Here are a few things veterinary practices should seriously consider leaving behind as they step into the new year.
Constant Crisis Mode
If every day feels like an emergency – even when nothing truly urgent is happening – it’s not bad luck, it’s usually a system problem.
Operating in constant firefighting mode:
- Drains leadership
- Exhausts staff
- Makes small issues feel catastrophic
The new year is the perfect time to identify repeat “fires” and fix the workflows causing them. Crisis mode shouldn’t be the culture – it should be the exception.
Broken or Outdated Processes
“We’ve always done it this way” is not a strategy.
If your team is:
- Reinventing the wheel every shift
- Relying on sticky notes and memory
- Unsure who owns which tasks
- Frustrated by inefficiencies they can’t fix
…it’s time to leave those processes behind.
Updating protocols, clarifying roles, and streamlining workflows isn’t glamorous – but it’s one of the fastest ways to reduce stress and improve morale.
Burnout as a Badge of Honor
Being exhausted doesn’t mean your team is dedicated.
It means they’re overextended.
A culture that quietly rewards:
- Skipped lunches
- Staying late every night
- Emotional exhaustion
- “Pushing through” at all costs
is not sustainable.
This year, leave behind the idea that burnout equals commitment. Healthy, supported teams provide better care – and stay longer.
Unrealistic Expectations (For Everyone)
Vet med attracts high-achievers, helpers, and perfectionists. That combination is powerful, but dangerous when expectations aren’t grounded in reality.
Unrealistic expectations show up as:
- Overloaded schedules
- Too few staff for too much work
- Perfection in impossible conditions
- No margin for bad days
A new year is a chance to reset expectations – to build schedules, goals, and standards that reflect real life, not an ideal version of it.

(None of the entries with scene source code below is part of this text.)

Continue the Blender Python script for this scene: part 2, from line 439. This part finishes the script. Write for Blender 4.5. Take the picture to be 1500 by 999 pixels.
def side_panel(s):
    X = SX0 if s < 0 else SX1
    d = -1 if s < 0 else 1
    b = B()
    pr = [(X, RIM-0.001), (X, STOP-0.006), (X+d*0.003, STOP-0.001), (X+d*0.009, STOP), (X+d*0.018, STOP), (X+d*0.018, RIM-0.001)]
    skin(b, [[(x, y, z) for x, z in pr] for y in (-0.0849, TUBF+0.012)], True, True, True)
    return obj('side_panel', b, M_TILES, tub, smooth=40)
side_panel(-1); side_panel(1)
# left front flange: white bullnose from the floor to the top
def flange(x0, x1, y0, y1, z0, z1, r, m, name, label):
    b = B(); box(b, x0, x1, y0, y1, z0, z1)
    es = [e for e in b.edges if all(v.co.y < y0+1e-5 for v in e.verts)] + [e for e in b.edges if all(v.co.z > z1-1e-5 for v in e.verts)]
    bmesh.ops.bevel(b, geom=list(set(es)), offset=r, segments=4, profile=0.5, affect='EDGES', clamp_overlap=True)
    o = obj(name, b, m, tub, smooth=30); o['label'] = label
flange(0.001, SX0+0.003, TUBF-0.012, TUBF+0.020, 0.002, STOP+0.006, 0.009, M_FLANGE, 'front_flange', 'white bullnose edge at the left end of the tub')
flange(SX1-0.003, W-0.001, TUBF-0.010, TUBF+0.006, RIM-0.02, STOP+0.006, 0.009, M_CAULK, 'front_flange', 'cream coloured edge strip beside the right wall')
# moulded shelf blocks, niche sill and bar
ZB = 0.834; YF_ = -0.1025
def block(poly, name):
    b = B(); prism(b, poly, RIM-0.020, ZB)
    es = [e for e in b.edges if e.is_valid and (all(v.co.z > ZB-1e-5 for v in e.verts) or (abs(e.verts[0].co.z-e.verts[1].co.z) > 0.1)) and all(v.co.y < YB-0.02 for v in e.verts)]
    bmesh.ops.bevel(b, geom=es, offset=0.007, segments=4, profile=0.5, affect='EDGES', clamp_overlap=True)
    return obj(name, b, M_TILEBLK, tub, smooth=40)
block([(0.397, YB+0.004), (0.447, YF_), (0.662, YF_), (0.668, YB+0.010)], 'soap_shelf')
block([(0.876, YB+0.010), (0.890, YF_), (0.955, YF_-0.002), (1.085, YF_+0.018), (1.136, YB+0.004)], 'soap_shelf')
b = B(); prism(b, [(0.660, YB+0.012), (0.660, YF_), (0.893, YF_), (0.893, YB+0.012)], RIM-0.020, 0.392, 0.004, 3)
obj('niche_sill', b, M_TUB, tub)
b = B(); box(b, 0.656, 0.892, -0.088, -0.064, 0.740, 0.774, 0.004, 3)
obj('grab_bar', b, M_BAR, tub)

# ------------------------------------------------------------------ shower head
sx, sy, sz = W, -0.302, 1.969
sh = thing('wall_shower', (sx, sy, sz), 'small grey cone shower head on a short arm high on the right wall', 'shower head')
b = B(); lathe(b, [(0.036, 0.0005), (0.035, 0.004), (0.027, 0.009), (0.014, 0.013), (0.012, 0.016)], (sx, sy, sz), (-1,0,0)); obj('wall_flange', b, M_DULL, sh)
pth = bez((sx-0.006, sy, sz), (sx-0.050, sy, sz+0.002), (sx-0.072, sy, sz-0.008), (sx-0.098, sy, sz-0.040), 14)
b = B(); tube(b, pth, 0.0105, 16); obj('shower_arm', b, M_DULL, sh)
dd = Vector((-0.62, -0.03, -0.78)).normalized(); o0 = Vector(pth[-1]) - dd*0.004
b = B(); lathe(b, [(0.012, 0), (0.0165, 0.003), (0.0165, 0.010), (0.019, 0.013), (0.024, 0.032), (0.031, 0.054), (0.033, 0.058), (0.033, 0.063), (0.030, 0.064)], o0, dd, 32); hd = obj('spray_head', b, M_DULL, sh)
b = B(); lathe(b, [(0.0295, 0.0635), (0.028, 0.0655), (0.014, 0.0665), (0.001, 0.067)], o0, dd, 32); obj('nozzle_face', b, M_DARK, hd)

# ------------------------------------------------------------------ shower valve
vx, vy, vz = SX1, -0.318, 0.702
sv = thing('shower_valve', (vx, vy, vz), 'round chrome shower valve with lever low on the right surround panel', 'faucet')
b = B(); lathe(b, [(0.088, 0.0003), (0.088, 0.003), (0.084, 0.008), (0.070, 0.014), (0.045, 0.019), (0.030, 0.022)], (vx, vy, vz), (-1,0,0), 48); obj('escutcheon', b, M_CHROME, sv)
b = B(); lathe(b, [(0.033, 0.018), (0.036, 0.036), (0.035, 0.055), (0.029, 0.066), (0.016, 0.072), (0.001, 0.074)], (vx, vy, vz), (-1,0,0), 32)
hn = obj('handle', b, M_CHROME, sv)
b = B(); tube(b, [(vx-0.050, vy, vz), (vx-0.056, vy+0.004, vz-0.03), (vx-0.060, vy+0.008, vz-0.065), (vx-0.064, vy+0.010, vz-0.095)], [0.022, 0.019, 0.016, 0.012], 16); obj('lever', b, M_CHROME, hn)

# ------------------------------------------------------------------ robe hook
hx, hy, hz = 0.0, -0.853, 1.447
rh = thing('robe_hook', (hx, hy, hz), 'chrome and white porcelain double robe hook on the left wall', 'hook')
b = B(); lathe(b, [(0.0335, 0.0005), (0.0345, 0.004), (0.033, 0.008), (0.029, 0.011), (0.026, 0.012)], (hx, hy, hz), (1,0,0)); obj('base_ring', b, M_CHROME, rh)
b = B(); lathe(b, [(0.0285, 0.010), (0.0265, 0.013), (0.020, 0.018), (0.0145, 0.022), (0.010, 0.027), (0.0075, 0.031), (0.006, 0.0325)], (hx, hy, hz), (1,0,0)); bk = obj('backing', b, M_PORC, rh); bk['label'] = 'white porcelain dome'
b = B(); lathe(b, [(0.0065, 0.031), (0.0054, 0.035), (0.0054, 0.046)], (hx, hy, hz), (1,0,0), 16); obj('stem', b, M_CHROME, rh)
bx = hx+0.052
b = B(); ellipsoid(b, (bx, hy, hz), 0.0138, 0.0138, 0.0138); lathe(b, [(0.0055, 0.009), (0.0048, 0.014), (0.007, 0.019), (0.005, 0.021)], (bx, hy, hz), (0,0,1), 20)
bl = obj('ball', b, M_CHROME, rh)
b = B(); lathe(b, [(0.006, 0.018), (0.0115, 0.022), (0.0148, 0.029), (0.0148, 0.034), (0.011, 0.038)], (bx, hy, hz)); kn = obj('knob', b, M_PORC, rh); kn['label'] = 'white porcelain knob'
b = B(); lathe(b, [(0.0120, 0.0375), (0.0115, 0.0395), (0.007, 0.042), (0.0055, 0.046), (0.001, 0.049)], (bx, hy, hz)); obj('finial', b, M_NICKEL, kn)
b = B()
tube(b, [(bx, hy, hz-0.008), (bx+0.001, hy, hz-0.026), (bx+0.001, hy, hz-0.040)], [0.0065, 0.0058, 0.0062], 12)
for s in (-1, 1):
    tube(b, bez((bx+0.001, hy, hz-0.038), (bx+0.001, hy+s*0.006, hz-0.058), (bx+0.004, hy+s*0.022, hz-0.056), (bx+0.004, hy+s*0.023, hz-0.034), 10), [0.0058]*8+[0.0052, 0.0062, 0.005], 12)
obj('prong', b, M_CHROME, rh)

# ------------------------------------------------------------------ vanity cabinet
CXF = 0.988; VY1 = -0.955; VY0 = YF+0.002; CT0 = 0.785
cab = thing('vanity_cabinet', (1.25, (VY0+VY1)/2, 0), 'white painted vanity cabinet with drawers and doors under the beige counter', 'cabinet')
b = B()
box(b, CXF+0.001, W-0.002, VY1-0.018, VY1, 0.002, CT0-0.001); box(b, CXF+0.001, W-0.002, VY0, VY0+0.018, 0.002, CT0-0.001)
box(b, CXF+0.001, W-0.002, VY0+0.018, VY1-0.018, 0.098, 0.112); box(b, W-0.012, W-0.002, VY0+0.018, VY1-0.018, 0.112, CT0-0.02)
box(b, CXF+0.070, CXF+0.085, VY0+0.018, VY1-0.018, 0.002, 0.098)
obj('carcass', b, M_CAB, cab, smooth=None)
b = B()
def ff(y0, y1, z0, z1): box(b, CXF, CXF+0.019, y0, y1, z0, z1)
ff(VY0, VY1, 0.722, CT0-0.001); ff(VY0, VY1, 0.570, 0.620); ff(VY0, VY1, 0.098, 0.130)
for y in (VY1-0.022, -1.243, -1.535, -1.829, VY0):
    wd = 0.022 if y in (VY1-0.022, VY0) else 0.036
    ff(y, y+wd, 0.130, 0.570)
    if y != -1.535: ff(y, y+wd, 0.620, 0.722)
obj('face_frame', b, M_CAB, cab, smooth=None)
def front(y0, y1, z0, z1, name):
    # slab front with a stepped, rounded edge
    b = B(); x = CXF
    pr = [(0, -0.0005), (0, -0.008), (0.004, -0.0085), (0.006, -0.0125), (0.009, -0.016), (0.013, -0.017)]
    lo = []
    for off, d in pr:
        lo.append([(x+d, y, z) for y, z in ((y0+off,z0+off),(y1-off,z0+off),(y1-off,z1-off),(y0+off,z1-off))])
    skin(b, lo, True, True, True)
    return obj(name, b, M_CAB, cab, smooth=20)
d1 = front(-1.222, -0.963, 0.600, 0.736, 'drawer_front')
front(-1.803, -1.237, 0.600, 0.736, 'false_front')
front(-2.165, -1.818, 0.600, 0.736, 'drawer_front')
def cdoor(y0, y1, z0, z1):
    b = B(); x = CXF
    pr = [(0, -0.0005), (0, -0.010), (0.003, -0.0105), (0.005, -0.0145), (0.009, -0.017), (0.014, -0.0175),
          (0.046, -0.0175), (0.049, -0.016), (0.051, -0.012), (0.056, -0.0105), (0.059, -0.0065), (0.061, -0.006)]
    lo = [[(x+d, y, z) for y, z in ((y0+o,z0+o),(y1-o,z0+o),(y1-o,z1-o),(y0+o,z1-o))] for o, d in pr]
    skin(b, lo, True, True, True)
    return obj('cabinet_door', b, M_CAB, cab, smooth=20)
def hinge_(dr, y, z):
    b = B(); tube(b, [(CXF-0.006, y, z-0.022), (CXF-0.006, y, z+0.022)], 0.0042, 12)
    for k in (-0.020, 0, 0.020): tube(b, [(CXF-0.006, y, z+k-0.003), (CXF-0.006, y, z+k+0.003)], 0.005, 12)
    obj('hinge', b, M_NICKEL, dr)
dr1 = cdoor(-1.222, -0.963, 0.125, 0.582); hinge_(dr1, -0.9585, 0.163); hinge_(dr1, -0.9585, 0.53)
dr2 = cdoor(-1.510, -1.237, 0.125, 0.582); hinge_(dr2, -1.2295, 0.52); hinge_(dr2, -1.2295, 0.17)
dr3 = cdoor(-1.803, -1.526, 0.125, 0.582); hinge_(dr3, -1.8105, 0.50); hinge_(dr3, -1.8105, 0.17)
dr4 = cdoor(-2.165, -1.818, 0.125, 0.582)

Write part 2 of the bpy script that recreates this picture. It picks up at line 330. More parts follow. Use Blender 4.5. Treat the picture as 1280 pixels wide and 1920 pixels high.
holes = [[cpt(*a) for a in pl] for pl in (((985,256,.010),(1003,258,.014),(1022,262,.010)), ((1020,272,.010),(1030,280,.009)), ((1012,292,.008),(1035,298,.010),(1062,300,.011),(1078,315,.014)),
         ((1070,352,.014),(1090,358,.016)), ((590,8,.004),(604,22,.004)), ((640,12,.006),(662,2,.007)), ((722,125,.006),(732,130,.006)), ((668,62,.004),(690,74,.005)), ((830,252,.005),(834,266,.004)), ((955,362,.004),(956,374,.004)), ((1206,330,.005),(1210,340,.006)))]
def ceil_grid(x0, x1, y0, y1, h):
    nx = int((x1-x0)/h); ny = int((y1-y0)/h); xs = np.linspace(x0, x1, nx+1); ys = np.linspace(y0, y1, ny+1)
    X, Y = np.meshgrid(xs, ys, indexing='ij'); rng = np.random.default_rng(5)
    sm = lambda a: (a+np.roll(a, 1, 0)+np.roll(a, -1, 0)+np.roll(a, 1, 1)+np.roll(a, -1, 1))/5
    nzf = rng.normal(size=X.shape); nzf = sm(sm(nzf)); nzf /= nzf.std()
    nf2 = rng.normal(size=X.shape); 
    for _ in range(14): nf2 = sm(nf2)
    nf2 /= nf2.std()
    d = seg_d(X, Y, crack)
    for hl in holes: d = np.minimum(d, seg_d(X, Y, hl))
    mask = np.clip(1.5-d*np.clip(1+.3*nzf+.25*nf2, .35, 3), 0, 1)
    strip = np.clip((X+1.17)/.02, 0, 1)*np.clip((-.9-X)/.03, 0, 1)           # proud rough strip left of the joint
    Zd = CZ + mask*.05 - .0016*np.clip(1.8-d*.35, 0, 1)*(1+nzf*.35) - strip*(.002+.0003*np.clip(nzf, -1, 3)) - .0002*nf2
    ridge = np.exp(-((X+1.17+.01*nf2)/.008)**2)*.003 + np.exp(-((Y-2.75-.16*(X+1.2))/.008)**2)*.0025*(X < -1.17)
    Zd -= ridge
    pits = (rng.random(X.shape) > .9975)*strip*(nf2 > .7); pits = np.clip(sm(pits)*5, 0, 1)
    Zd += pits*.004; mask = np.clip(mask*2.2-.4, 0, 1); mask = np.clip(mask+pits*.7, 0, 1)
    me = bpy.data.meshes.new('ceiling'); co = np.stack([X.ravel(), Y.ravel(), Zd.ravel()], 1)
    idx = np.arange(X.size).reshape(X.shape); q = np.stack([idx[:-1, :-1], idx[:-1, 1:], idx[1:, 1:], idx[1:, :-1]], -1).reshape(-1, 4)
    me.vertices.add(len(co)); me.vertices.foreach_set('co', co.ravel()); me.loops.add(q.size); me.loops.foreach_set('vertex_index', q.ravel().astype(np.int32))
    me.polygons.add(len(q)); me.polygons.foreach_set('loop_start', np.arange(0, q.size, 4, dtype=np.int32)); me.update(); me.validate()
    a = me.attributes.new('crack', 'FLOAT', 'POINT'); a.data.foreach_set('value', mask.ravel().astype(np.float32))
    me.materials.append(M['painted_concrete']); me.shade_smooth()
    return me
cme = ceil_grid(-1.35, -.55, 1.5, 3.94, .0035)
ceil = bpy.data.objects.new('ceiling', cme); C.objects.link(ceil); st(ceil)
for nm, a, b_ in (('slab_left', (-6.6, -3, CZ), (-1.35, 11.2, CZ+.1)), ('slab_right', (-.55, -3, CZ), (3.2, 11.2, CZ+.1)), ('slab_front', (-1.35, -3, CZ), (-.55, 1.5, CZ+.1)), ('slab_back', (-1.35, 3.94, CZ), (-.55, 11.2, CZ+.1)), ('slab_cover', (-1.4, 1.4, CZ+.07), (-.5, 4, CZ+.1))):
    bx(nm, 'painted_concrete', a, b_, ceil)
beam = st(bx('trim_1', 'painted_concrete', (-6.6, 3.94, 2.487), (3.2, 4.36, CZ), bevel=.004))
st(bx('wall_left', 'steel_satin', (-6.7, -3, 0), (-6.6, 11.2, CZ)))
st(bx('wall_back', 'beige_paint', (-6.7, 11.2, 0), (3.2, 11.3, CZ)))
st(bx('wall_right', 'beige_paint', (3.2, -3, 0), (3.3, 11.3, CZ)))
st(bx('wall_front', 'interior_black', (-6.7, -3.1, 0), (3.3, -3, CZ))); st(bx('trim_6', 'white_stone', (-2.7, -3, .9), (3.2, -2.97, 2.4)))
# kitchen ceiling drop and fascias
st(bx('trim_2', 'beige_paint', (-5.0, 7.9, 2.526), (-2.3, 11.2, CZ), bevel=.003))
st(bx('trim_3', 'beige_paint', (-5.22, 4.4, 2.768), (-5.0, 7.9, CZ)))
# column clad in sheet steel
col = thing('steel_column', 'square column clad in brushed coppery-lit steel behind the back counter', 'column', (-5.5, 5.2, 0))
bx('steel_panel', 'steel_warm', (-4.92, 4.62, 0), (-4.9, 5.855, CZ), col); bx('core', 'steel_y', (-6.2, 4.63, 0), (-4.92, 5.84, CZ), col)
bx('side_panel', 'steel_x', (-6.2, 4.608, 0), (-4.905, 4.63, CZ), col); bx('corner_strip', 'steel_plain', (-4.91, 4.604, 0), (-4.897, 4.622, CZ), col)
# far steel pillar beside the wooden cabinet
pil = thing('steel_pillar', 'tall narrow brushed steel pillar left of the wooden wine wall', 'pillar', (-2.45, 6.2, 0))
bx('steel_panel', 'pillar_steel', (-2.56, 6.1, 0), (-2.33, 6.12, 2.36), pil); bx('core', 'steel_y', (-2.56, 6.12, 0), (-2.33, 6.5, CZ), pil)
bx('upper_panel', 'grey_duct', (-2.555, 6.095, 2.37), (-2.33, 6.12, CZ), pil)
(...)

“Just One More Thing” Culture
One extra appointment.
One extra favor.
One extra exception.
Individually, they don’t seem harmful. Collectively, they overwhelm teams and derail days.
Leaving behind “just one more thing” culture means:
- Respecting time blocks
- Protecting staff bandwidth
- Setting boundaries with clients
- Saying no when needed
Boundaries are not barriers, they’re protection.
Silence Around Stress and Mental Health
If stress, overwhelm, or mental health struggles are only talked about in whispers (or not at all) your team is carrying more than they should.
The new year is a chance to normalize:
- Check-ins
- Honest conversations
- Asking for help
- Using support resources
You don’t need all the answers, but acknowledging the weight matters.
Final Thoughts
The new year doesn’t need to be about becoming something entirely new.
Sometimes it’s about shedding what no longer serves you.
By leaving behind broken systems, burnout culture, and unrealistic expectations, veterinary practices create space for something better: clarity, sustainability, and a team that can actually thrive – not just survive.